“Brass button” “striker pin” “bump stop” “bridge spacer” on SU carb piston

I lifted this photo from a recent thread as it shows clearly what I am asking about. If anyone objects I will be happy to delete it.
I have always assumed that this circled button was intended to maintain the correct distance from the bridge of the carb body to the piston in order to maintain correct mixture at idle. Can someone confirm if this is correct and, if so, what that distance is supposed to be?

There is a write up on this component on the Burlen website. On later carbs it changed from brass to plastic

Thanks for the reply Phil but I was unable to find the writeup you mention on the site. All I could find is a diagram showing the piston raised above the bridge by the length of the striker pin which I believe to be what the brass button is called. No measurement or discussion. Could you direct me to the discussion you are referencing? The reason I am interested is that the pin is missing on one of my carbs and I would like to replace it with something that provides the correct clearance.


You can search for SU carb “stand off”

With best regards
Philip Dobson

Thanks again Phil. That is helpful. I have also searched under SU piston bump stop and SU piston bridge spacer and have managed to get some information, most of it contradictory as usual. Some claim that they are not necessary (yeah right all manufacturers add in stuff that is not necessary) others that state they are necessary for stable idle, others that they are there to provide an air pathway for starting when vacuum is low, and others that are stating that without them the piston can refuse to rise in the early starting process resulting in difficult starting.
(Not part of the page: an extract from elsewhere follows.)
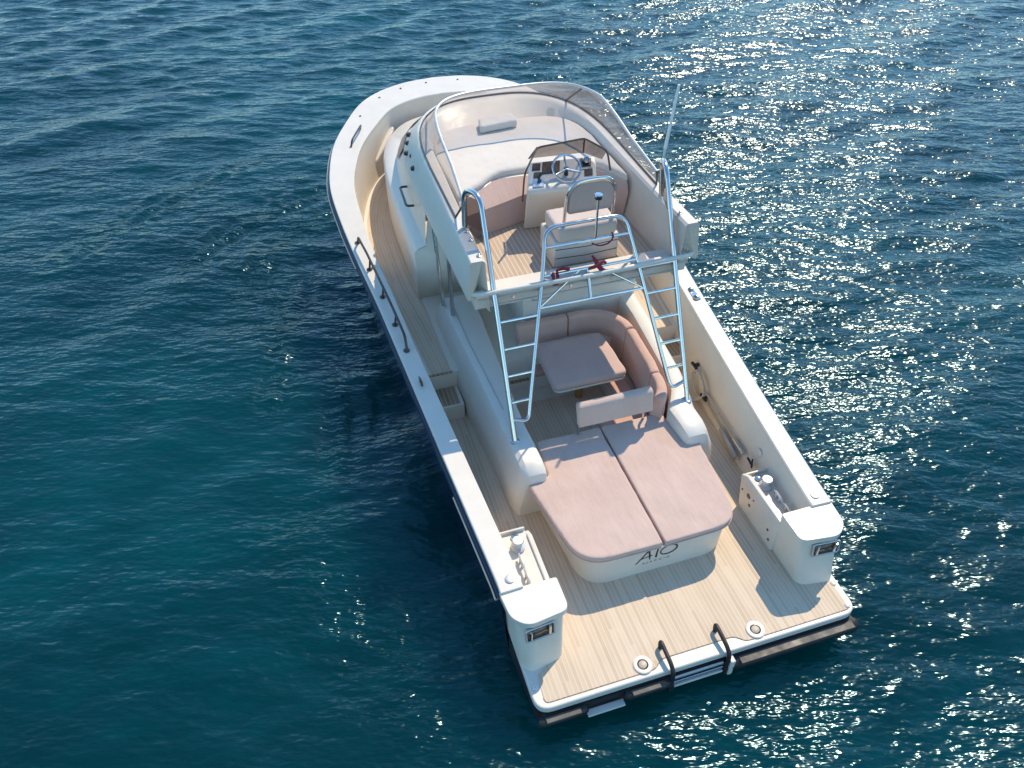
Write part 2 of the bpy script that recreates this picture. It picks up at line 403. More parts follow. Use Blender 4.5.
# rub rail
rr = offset(SH, -.012)
rub = part(MB().tube([(x, y, zs(y)-.085) for x, y in rr], .038, 8), 'rub_rail', 'navy_paint')
strip = offset(SH, -.046)
seg = [i for i, (x, y) in enumerate(strip) if x < 0 and 6.9 < y < 10.6]
part(MB().tube([(strip[i][0], strip[i][1], zs(strip[i][1])-.095) for i in seg], .018, 6), 'rub_strip', 'tan_strip', rub)
seg = [i for i, (x, y) in enumerate(strip) if x < 0 and .7 < y < 2.6]
part(MB().tube([(strip[i][0], strip[i][1], zs(strip[i][1])-.10) for i in seg], .02, 6), 'rub_strip', 'tan_strip', rub)
# gunwale cap
o1 = offset(SH, .005); o2 = offset(SH, .016); i1 = offset(SH, lambda y: capw(y)-.014)
gun = part(MB().loft([at(SH, lambda x, y: zs(y)-.11), at(SH, lambda x, y: zs(y)-.018), at(o1, lambda x, y: zs(y)-.004), at(o2, zsh), at(i1, zsh), at(INN, lambda x, y: zs(y)-.012), at(INN, lambda x, y: zs(y)-.05)], cap=True), 'gunwale', 'white_gelcoat', ang=14)
part(MB().loft([at(offset(SH, lambda y: capw(y)-.004), lambda x, y: zs(y)-.04), at(BAS, lambda x, y: .46 if y < 4.84 else zd(y)-.08)]), 'bulwark', 'cream_gelcoat')
# decks
def inside(y0, L):
    a = [(x, y) for x, y in L if y > y0]
    return a
dk = inside(4.9, BAS); dk = [(dk[0][0], 4.86)]+dk+[(dk[-1][0], 4.86)]
ccw = dk[::-1]
part(MB().prism(ccw, .40, lambda x, y: zd(y)), 'foredeck', 'cream_gelcoat', smooth=False)
tro = offset(SH, lambda y: capw(y)+float(np.interp(y, [0, 4.8, 7, 10, 11], [.16, .16, .11, .11, .14])))
def deck_teak(side):
    A = [q for q in tro if q[0]*side > .0 and 4.9 < q[1] and q[1] < 11.2]
    A.sort(key=lambda q: q[1])
    A = [(A[0][0], 4.865)]+A
    mb = MB(); r1 = []; r2 = []; 
    for x, y in A:
        xi = side*float(np.interp(y, [4.8, 7, 8.5, 9.9, 10.8, 11.4], [1.62, 1.66, 1.69, 1.62, 1.42, 1.2])); 
        if abs(xi) > abs(x)-.02: xi = side*(abs(x)-.02)
        r1.append((x, y, zd(y)+.005)); r2.append((xi, y, zd(y)+.005))
    mid = [tuple(a*.5+b*.5 for a, b in zip(p, q)) for p, q in zip(r1, r2)]
    mb.loft([r1, mid, r2])
    ys = [q[1] for q in A]; xs = [abs(q[0]) for q in A]
    mb.uv = lambda c: (float(np.interp(c.y, ys, xs))-abs(c.x), c.y)
    return part(mb, 'side_deck', 'bleached_teak')
deck_teak(-1); deck_teak(1)
for sd in (-1, 1):
    # steps from the side deck down to the after deck
    st = part(MB().box(min(sd*1.55, sd*2.2), max(sd*1.55, sd*2.2), 4.44, 4.858, .40, .775), 'deck_step', 'cream_gelcoat', bevel=.012)
    part(MB().box(min(sd*1.60, sd*2.10), max(sd*1.60, sd*2.10), 4.47, 4.84, .776, .782), 'step_tread', 'brown_teak', st)
part(MB().box(-2.03, -1.6, 4.85, 4.875, zd(5)-.02, zd(5)+.012), 'deck_nosing', 'brown_teak', bevel=.004)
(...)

There seemed to be no general agreement on what the space should be set at either. This seems to be a relatively unknown topic. Hopefully some of the gurus on this site can provide some insight and perhaps an answer for the next person with a carb piston that is missing one.

From SU Workshop manual (AUC9600, June 1956), page A.3

“The piston, falling either by its own weight or assisted by a light compression spring (8), impacts onto the internal rectangular facing called the “jet bridge” (28), the impact being taken by a small spring-loaded pin projecting about 0.010 in. (.25 mm.) from the piston face.”

There are a lot of varieties of SU pistons over the years. There also are piston lifting pins, which cause some confusion in the phrasing people use for these “brass button” elements on the pistons. These buttons do come spring loaded and may be depressed by fingernail to observe the spring action.

Burlen have added a lot of useful technical articles to their web pages. One may see this spacing above the jet bridge referred to as a “Height of striker pin” on Figure 26 at http://sucarb.co.uk/technical-su-carburetters

The brass button, or whatever varying materials were used, provides a softer downward landing on piston drop. This makes a quieter landing and also contributes to correct air flow at lowest idle settings.

I must admit that in my experience they don’t seem to do much. I have had carbs without them that work fine. Over to the gurus

With best regards
Philip Dobson

My interest in them is because one of the three carbs on my e type is missing the pin. I have never been able to get a really good idle and wondered if that was part of the reason. Wanted to know a bit more about them before attempting to install one from one of my spare pistons.

Stromberg has carb pistons which do not have the brass buttons. Also, SU used plastic buttons on some carbs.

And Geoff, of course you can try a spare piston and see what it does. Use care on fitment to make sure it fits smoothly. And also be aware that there are multiple designs in the small details on SU pistons, just because it fits may not mean you will get the good idle you seek.

The pin helps on cold start and at idle. If it is not there on one carb where it should be, then that may well make smooth idle problematic.

My thoughts exactly. I thought it strange that in any discussions I have ever read about tuning Su’s I have never seen a recommendation to ensure that the distance between the bridge and piston at rest should be checked and adjusted if necessary. Could this be a contributing factor to a lot of idle problems?